Tous ceux qui ont connu Joan Riviere ont témoigné de son intelligence vive, de sa distinction et de sa sensibilité. Après ses études de lycée, elle passe à 17 ans une année en Allemagne pour acquérir une bonne connaissance de la langue, ce qui, compte tenu de ses propres qualités littéraires, fera d’elle une traductrice de talent qui participera, avec James Strachey, à la traduction des œuvres de Freud en anglais. Elle fait partie du groupe de Bloomsbury où se retrouvaient, notamment, l’essayiste Lytton Strachey et son frère James, l’économiste John Maynard Keynes,
Virginia Woolf* et le peintre Duncan Grant. Ce groupe d’intellectuels et d’artistes affichait son hostilité envers le capitalisme et ses guerres impérialistes, et ne ménageait pas ses attaques contre les pratiques répressives de la société et l’inégalité sexuelle. Dès sa jeunesse, J. Riviere milita en faveur du vote des femmes et du droit au divorce. Après une première analyse avec Ernest Jones, et sur les conseils de ce dernier qui reconnut ses dons particuliers pour l’analyse, elle se rendit en 1922 à Vienne pour une seconde analyse avec Freud.

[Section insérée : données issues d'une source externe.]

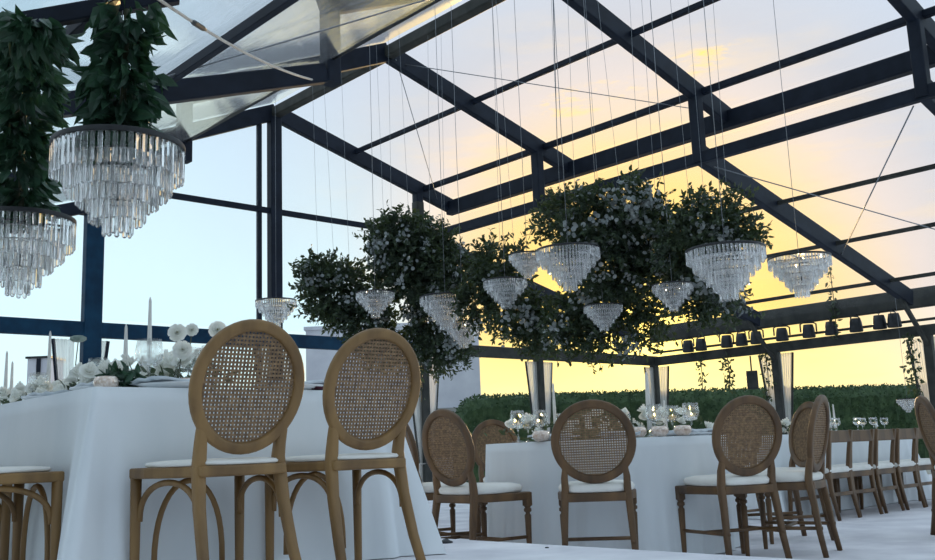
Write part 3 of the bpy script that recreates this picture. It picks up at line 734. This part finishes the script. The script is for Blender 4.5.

À son retour à Londres, elle participa à la fondation de la Société britannique et à la formation d’analystes aussi connus que Donald Winnicott, John Bowlby,
Susan Isaacs*,
Hanna Segal* ou Herbert Rosenfeld. Amie et collaboratrice de
Melanie Klein*, elle sut garder son indépendance. Elle écrivit avec elle
L’Amour et la Haine, le besoin de réparation en 1937. On lui doit un article resté célèbre – Jacques Lacan y fera référence –, « La féminité en tant que mascarade » (1929). Outre ses vues éclairantes sur « La jalousie comme mécanisme de défense » (1932) et sur la réaction thérapeutique négative (1936), elle publia, en 1952, une contribution à la compréhension de l’œuvre du dramaturge Henrik Ibsen et de son « monde intérieur ».